Well let's address them yet again. We are not discussing Harris, we are discussing his campaign and his men. He may have been a right "B", in which case he was in very good company, for RAF wartime career ladders seemed to favour the Leigh-Mallorys and Baders rather than the Dowdings and Parks, so what? Once again no-one is trying to detract from Coastal's record, it is you who keep raising it. They fought a long and arduous campaign and helped save us from defeat. They should, and do, wear their Atlantic Star with pride. As I have said before you could have had just one Aircrew Star, but it was more appropriate that those who fought the vitally important Battle of the Atlantic, be it on or above the waves be so acknowledged. Equally (I say no more than that!) it is fitting that those who fought the vitally important Battle of Germany, without which there might have been peace but no victory, should be so acknowledged. It wasn't in 1945, for political reasons, but should be now. As Hugh has said, there was a gradual improvement throughout the war of the effectiveness of the Bomber Offensive, despite a similar increase to the enemy's counter measures. As it prevailed towards the end, its destructive power was awesome. That is surely the measure of military success? Why did the Luftwaffe virtually cease flying at the end, why wasn't it thrown against the beaches on D-day, why did German industrial production scarcely rise, despite the total mobilisation mentioned earlier, by sinking u-boats?
You seem to be approaching this from a personal angle. You say that your father served in Coastal Command. It is a recorded fact that the 4 engined bombers went first to Harris, and the delay and scarcity of them had its detrimental effect in the u-boat war. Naturally he was aware of that, naturally he resented it. It doesn't follow that they were wrongly allocated.
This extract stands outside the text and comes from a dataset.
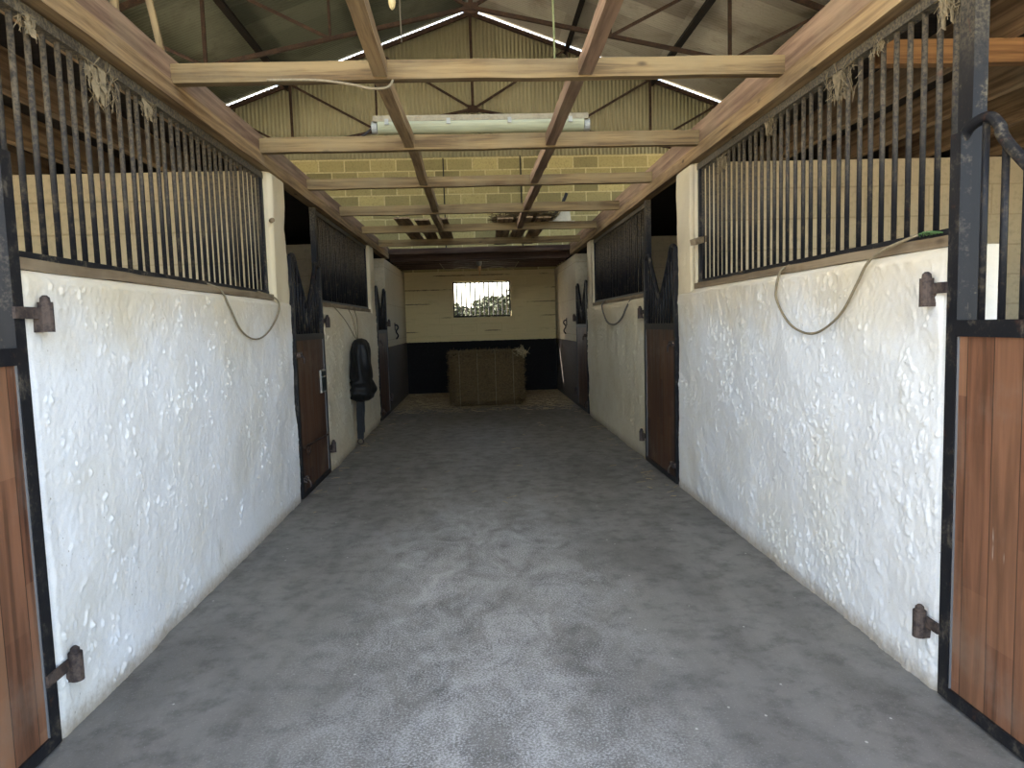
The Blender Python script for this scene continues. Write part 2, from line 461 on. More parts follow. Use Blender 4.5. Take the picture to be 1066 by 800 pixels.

The Atlantic was for us a defensive war, the Bombing of Germany was an offensive one (and for some years the only one). To paraphrase Churchill, wars are not won by defensive measures, rather they are thus not lost. Who is to say that if those 4 engined aircraft had not gone to Harris, Speer could have pushed out the Tigers to stop the T34s, and refined and transported the fuel to keep the Luftwaffe flying. We sink every single one of Donitz's u-boats but get turned back on D-day! Either Hitler or Stalin would have ruled continental Europe from Siberia to Brest. A bit OTT? No more than the repeating a mantra about a Liberator having twenty times the impact on German industry with Coastal rather than Bomber Command.
BTW, my background is transport, so everyone alike can have a sneer, and my father was in LAA, so had it in for all of us!